The 9/11 attacks came six years after the Oklahoma City bombing by McVeigh and one hopes nothing like it happens again. Meanwhile, five thousand American soldiers have died and tens of thousands have been injured and traumatized in Afghanistan and Iraq. Hundreds of thousands of Afghans and Iraqis have perished. Millions have been made homeless and displaced. Many have been abducted, tortured and thrown into notorious prisons like Guantanamo. The hatred for the Bush administration is widespread. From the Palestinian Territories through Saudi Arabia, Iraq and Afghanistan to Pakistan, India and elsewhere – the overall balance sheet of George W Bush is deeply in the red, even without considering the world economic slump.

Heaping praise on Israel's conduct from the television studios of Bombay and Delhi has no relation with realities in the Middle East. Despite its huge military superiority and brutal tactics, Israel has failed to tame the Palestinian rebellion. One-and-a-half million Palestinians in Gaza, two-thirds of them registered with the United Nations as refugees, live in desperate conditions, under an Israeli blockade. A growing number of Israelis are alarmed at their government's tactics and the deteriorating situation all around their country.
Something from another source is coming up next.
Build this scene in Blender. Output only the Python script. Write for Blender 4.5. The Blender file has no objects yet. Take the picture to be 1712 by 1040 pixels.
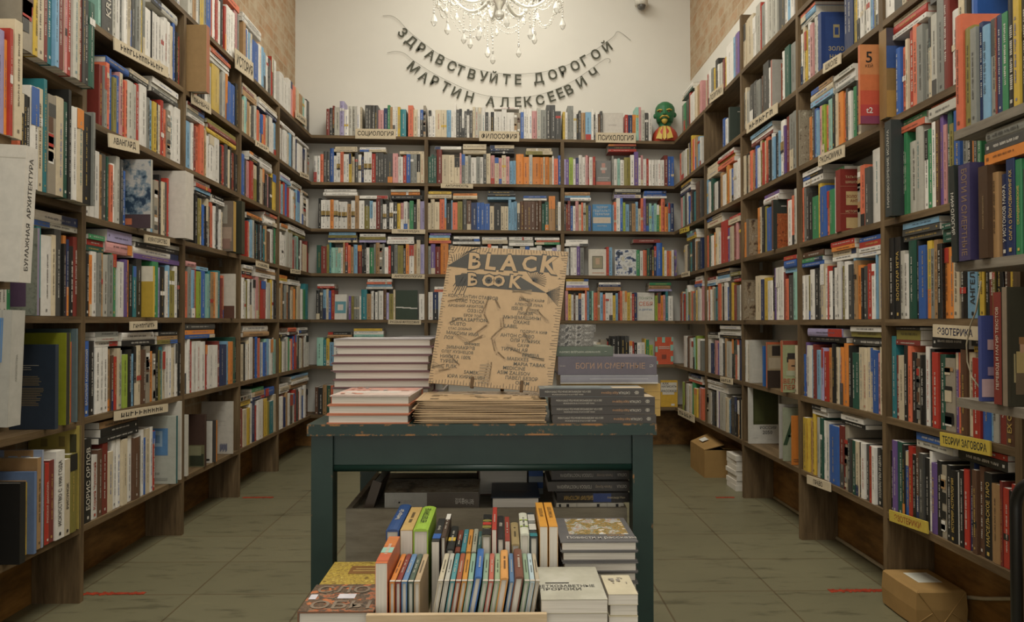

Israel's military superiority is maintained by more than three billion dollars of American money every year. The nuclear weapons which Israel first developed in the late 1960s may have deterred its Arab enemies in the 1973 war and afterwards. Today, Israel faces a different threat. It comes from the mass of alienated humanity encircling Israel that nuclear weapons cannot counter. A country of Israel's size, in the midst of Arab neighbors, cannot use weapons of mass destruction without grave consequences for itself.

All of which tells us that members of the relatively small westernized, but ill-informed, neoliberal elite of India would benefit from the reserve of morality and wisdom the country has accumulated over its long history. The lesson to learn is that thoughtless talk, without consideration for the consequences, is dangerous.